Wednesday 9 July 2014

GERMANY IN 7TH HEAVEN WITH BRAZIL LEFT HUMILIATED

D. Ray Morton, 9th July 2014.

David Luiz turns on the waterworks after the worst game of his life. Paris St-Germain must be very concerned about having just spent €63m for his services

When making their pre-match predictions for the Brazil vs. Germany semi-final yesterday evening, people talked of Brazil's lack of creativity due to the missing Neymar. The concensus was that Germany would sniff out a narrow victory in a cagey match. The absence of centre-back and captain, Thiago Silva, was something of an afterthought. With Bayern Munich's Dante expected to replace him, it would be fine, they thought, and the main problem would be finding that spark in attack. Luiz Felipe Scolari must have been of the same school of thought and slapped the captain's armband on David Luiz allowing him to have command at the back. What a mistake that turned out to be.

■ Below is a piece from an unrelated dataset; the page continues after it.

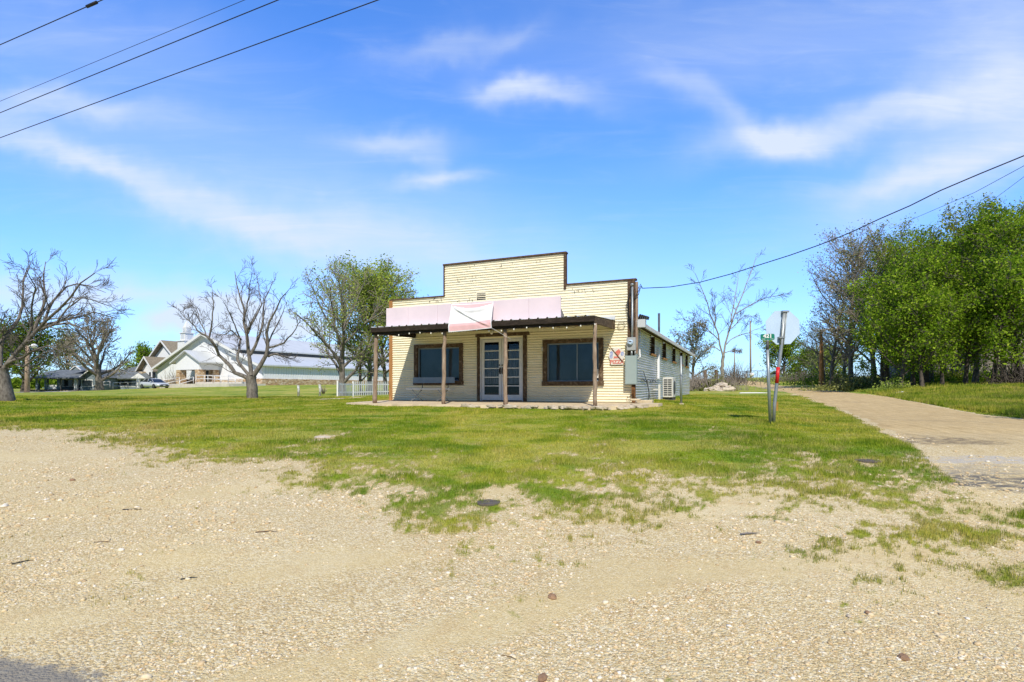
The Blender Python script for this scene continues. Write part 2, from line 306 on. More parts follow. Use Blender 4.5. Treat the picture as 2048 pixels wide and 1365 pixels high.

Germany absolutely annihilated the Brazilians in Belo Horizonte, a place-name that will now seem like Hiroshima to native Brazilians. Thomas Müller opened the scoring with easiest of tap-ins from a corner with marking which would have driven a Sunday league manager insane. Bad start.

What happened between the 23rd and 29th minutes of that first half was scarcely believable. Even writing about it now, after the dust has settled, it still seems surreal. The Germans absolutely steamrollered a Brazilian side that had completely lost their discipline. They collapsed quicker than the Twin Towers. Miroslav Klose scored in the 23rd minute, his 16th all-time World Cup goal which saw him beat Ronaldo's record. Now Brazil more than just wilted. They lost the plot entirely. The cheese had slipped off the cracker. Toni Kroos netted two more goals before writers doing their play-by-play reports could catch their breath. Sami Khedira scored another. It was 5-0 and they had not played even half an hour.

Jaws dropped in the stands and the TV cameras flashed towards bawling Brazilian fans suffering a humiliation so great that it made their 1950 World Cup collapse to Uruguay seem like nothing. This was utter, complete devastation. The second half played out like something of a practice match. Manuel Neuer even had to make some decent saves but Brazil were playing like lost souls scattered around the Estádio Mineirão weighted by a sense of doom. As André Schürrle entered the fray, you could tell he was the type of player who would add more damage. Duly he did, scoring in the 69th and 79th minutes, the second goal quite stunning, Brazil left in tatters. Oscar's last minute rebuttal was like giving anaesthetic to someone who had just been put through a meat grinder.

This vile sea creature may be taking his vengeance on mankind after most of the world smirked gleefully at Brazil's demise

How did it all go so wrong? It cannot be blamed on David Luiz alone although he had a true nightmare, the worst game he will ever likely play. Collectively, as soon as the first goal went in, the heads dropped. This has been a strange World Cup for Brazil. Playing in front of their home crowd, the expectation has been massive. Players have routinely shed tears during the playing of the national anthem. Their psychological state bordered on somewhere between fanaticism and obsession. It was too volatile a cocktail without the calming presence of Thiago Silva around to essentially babysit a defence that did not have the bottle for a match of this magnitude.

It is something of a shame that Germany will not even be credited that highly for this unique semi-final triumph. Never has a team enjoyed such a resounding victory at this stage of the World Cup. Though Joachim Löw's side will go up in peoples' estimation, I still do not see them as a team that will tear apart either Argentina or the Netherlands in the final. Indeed, that second semi-final will probably be a world away from what we witnessed last night though making predictions at this stage of an insane World Cup is crazy business.